A taxing issue
Even GOP heavyweights say it’s time to move forward in addressing carbon emissions.
Amid the gloom in Washington for those dismayed by President Donald Trump’s positions on climate change, a ray of hope appeared last week in the form of Houston’s own James A. Baker III.
The former secretary of state and longtime associate of former President George H.W. Bush went to the nation’s capital to suggest to the new administration that a tax on carbon dioxide emissions would be a simple, effective way of reducing the heat-trapping gas that is rapidly warming our world.
Baker was there as part of the Climate Leadership Council, a group of big-name Republicans including former Secretary of State George Shultz, former Treasury Secretary Hank Paulson and former Wal-Mart chairman Rob Walton who are trying to talk some sense into climate change-deniers who now dominate their party.
They argue that putting a $40-a-ton tax on carbon emissions, which are a byproduct of the burning of hydrocarbons, would cut those emissions 28 percent by 2025. They propose giving the money collected directly to the American taxpayers, which they estimate would come to about $2,000 a year per family of four.
It’s a good, simple idea but Baker acknowledged to Chronicle reporter James Osborne that its approval faced an “uphill climb.”
He didn’t say it, but one big obstacle is President Trump’s apparent disdain for the problem of global warming.
Trump has threatened to reverse important steps taken by President Barack Obama, including the signing of the global Paris Agreement to fight warming and the formulation of the Clean Power Plan to cut our country’s greenhouse gas emissions.
Trump has called climate change a “Chinese hoax” and argued that China wasn’t doing anything about global warming so we shouldn’t either.

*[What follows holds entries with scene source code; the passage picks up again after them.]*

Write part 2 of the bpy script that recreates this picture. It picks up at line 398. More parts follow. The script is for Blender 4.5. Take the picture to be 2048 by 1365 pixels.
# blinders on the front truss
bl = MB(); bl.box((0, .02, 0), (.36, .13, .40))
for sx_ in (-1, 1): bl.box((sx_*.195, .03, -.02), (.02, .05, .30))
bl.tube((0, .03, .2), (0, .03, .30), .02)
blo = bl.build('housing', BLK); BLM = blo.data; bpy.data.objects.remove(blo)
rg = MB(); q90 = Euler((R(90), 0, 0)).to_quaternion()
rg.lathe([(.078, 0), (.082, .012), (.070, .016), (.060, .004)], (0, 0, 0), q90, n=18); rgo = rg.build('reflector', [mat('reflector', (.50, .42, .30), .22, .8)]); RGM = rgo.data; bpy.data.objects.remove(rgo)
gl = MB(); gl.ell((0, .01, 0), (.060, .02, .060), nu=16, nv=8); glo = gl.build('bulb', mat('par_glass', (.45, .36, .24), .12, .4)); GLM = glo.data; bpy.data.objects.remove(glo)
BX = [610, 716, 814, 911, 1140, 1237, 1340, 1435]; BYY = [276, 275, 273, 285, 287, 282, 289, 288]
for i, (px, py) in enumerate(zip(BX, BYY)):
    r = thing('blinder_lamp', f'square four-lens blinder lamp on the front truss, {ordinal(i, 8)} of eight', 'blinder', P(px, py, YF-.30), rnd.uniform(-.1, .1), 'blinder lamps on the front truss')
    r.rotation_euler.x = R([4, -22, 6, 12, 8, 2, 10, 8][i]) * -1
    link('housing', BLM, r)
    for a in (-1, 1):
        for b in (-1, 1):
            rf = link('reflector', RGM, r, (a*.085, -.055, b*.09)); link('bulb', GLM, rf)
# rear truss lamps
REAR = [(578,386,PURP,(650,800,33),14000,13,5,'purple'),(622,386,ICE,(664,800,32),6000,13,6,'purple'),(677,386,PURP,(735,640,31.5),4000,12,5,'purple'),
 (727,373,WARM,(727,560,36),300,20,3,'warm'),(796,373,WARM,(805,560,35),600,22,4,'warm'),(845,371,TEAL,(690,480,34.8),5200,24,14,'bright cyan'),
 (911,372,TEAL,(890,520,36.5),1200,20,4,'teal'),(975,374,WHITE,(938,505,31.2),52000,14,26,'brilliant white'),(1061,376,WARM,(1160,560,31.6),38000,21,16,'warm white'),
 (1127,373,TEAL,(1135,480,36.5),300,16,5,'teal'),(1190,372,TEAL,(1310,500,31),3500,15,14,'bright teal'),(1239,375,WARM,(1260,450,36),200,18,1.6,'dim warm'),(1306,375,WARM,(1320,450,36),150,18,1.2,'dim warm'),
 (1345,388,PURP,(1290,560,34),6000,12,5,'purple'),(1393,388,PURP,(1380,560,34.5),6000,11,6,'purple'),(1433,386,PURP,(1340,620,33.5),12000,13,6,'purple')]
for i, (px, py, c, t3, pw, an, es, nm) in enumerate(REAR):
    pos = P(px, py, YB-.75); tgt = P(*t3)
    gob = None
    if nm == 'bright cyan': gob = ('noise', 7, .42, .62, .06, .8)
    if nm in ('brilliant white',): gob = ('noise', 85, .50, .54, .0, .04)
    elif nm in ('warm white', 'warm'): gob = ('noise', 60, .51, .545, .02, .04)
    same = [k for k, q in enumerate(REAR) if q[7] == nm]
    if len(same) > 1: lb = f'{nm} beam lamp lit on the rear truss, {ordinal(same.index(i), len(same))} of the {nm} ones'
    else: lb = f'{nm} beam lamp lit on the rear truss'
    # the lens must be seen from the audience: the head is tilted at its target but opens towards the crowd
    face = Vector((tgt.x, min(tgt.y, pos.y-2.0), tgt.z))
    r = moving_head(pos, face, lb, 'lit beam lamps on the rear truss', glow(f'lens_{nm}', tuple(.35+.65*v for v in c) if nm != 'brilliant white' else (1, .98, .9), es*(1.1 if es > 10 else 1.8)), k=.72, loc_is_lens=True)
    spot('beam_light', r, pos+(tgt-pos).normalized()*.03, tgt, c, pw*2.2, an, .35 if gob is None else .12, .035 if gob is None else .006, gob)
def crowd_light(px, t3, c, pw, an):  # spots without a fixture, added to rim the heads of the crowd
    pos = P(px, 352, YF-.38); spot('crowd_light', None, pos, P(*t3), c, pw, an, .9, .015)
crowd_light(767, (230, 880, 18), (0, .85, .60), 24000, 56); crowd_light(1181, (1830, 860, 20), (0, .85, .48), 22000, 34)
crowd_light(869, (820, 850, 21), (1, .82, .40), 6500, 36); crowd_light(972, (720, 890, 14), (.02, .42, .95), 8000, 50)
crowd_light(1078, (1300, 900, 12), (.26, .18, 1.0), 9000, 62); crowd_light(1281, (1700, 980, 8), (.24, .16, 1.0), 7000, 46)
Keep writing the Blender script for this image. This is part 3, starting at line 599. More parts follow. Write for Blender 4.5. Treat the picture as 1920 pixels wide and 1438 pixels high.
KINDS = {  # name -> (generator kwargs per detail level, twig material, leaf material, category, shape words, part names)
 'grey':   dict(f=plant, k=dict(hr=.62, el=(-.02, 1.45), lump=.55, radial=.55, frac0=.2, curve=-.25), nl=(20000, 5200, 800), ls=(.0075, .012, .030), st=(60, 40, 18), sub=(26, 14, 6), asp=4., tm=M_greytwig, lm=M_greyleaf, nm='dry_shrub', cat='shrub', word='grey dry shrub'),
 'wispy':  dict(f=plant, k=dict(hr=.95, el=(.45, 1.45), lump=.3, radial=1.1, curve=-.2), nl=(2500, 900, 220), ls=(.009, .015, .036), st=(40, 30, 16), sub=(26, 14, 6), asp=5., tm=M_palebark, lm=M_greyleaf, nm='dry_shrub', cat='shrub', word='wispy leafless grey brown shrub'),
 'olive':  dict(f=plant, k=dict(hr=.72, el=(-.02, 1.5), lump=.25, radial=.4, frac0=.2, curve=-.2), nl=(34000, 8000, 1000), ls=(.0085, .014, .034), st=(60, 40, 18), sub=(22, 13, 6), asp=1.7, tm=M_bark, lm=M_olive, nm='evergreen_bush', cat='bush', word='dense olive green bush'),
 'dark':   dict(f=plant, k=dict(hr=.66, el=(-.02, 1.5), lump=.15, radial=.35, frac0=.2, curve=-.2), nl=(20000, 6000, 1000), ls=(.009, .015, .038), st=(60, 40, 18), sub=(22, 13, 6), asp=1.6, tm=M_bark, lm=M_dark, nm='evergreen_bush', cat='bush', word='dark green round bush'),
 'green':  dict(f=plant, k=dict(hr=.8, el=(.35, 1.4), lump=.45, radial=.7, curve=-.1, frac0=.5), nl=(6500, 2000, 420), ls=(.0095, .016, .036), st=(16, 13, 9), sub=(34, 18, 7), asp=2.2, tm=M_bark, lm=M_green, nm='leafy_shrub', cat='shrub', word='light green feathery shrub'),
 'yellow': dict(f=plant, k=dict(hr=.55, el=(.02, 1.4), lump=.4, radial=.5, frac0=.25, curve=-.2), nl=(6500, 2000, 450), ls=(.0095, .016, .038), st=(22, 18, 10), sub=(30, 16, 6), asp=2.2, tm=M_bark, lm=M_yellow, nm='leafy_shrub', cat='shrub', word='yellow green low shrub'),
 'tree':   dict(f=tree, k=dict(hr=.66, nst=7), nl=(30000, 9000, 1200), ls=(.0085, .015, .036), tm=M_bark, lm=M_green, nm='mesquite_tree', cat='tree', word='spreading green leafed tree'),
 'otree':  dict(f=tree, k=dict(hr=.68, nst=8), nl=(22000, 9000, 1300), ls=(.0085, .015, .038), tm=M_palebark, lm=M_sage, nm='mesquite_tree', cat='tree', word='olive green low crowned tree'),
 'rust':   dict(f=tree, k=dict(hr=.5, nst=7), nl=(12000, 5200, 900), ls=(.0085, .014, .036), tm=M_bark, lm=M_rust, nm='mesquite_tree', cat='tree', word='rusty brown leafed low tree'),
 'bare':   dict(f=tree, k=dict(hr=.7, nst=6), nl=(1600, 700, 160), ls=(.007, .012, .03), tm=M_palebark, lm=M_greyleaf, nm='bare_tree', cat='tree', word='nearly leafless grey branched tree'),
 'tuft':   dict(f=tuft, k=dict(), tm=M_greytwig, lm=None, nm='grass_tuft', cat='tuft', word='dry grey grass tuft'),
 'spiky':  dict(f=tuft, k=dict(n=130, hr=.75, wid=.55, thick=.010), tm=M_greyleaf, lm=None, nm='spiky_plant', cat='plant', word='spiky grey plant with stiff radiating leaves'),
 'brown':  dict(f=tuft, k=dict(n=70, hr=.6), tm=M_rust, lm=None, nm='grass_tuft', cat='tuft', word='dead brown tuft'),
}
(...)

But China, the world’s leading emitter of greenhouse gases, plans to launch a carbon emissions cap-and-trade market this year that essentially will have the same effect as a carbon tax.
The U.S. is second to China in carbon emissions, but on a per capita basis leads the world by a wide margin.
As we experience a remarkably warm February, let’s let these facts from NASA and the National Oceanic and Atmospheric Administration, both centers for atmospheric research, speak for themselves:
• Earth’s 2016 surface temperatures were the warmest since modern recordkeeping began in 1880.
• Average temperatures last year were 1.78 degrees Fahrenheit (0.99 C) warmer than the mid-20th century mean.
• Sixteen of the 17 warmest years on record have occurred in this century.
This is happening because we humans are pouring 80 million tons of carbon dioxide into the atmosphere each day, the biggest parts of it from power generation and transportation.
Atmospheric measurements have been taken at Mauna Loa Observatory in Hawaii since 1958, during which time carbon dioxide levels have risen from 315 parts per million to, as of Tuesday, 406.21 ppm. Some climatologists believe 350 ppm, which was reached around 1990, is the tipping point for change.
We strongly urge Baker and his colleagues to push their plan vigorously with their fellow Republicans, who we hope will act more responsibly on environmental issues than they have the past eight years.
A carbon tax is not the complete solution to global warming, but it’s a significant step forward on a problem that, as the numbers show, is becoming urgent.